Advocacy groups for public and private schools have banded together to try to save a fund in the federal budget that is authorized by the No Child Left Behind Act for innovative school programs.
The Senate Appropriations Committee has approved a fiscal 2005 spending plan for education that would eliminate the fund, while an appropriations bill approved by the House of Representatives would provide $20 million for it.
That would be far less than the $297 million that President Bush proposed for the fund in his 2005 budget request, the same amount that it received in fiscal 2004. The fund is authorized by Title V, Part A, of the No Child Left Behind Act, and has been used for a broad array of materials and equipment or services to students, ranging from remedial programs to educational technology.
“The program is consistent with the president’s philosophy of putting flexible funding in the hands of local leaders,” Department of Education spokeswoman Susan Aspey said via e-mail.
But John Scofield, a spokesman for Republicans on the House Appropriations Committee, called the fund “walking-around money for the states” that is not tied to high standards.
“We put our scarce resources into Title I, special education, and Pell Grants,” he said.
The Senate Appropriations Committee said in a report that it eliminated the fund because of “the lack of evidence of effectiveness in contributing to improved student learning and the importance of investments in other areas where a system for measuring program performance is in place.”

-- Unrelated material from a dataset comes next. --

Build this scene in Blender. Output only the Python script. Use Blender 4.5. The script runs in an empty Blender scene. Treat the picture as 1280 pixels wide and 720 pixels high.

Groups such as the American Association of School Administrators, the Council for American Private Education, the Council of Chief State School Officers, and the National School Boards Association have formed a coalition to lobby federal legislators to change their minds.
Congress is expected to complete work on the appropriations bill for the departments of Labor, Health and Human Services, and Education when it resumes for a lame-duck session in mid-November. The 2005 fiscal year began Oct. 1.
Flexible Funding
Private school educators are concerned about the possible loss of money under Title V because that program reaches more private school students than any other federal education program, said Joe McTighe, the executive director of the Council for American Private Education, a Germantown, Md.-based umbrella lobbying group for private school associations.
Title V money goes to public school districts, but those districts must spend an amount on materials or services for private school students that corresponds with their proportion within a geographic area. The aid may go for serving all students in a school, not just those who are disadvantaged, as is the case under Title I.
State departments of education use the money to pay for experienced educational consultants to visit school districts to help turn them around, said Patricia F. Sullivan, a spokeswoman for the CCSSO, based in Washington.
“The critical component is that the money is flexible,” said Dan Fuller, the director of federal programs for the Alexandria, Va.-based NSBA.
The private school community is divided over the importance of Title V money.
“Most of our schools are not receiving federal entitlement funds,” said Edward E. Gamble, the executive director of the Southern Baptist Association of Christian Schools. “With federal money usually come federal strings, and you can’t use the funds for religious purposes—and that’s what our schools exist for.”
At the same time, almost every Roman Catholic school in the country benefits from Title V, said the Rev. William S. Davis, the deputy secretary for schools for the United States Conference of Catholic Bishops.
Father Davis stressed that private schools don’t receive money under the program. School districts pay the bills for materials or services that they are obligated to share with private schools. Catholic schools primarily receive library books, technology, and professional development under Title V, Father Davis said.
In its 2000 ruling in Mitchell v. Helms, the U.S. Supreme Court upheld the government’s provision of computers and library books to religious schools under a federal program that was the precursor to Title V. The program had been challenged as a violation of the U.S. Constitution’s prohibition against government-established religion.
Mr. Scofield noted that House members have gotten the message that school groups are opposed to a reduction in funding for Title V.
“We’re getting some complaining,” he said.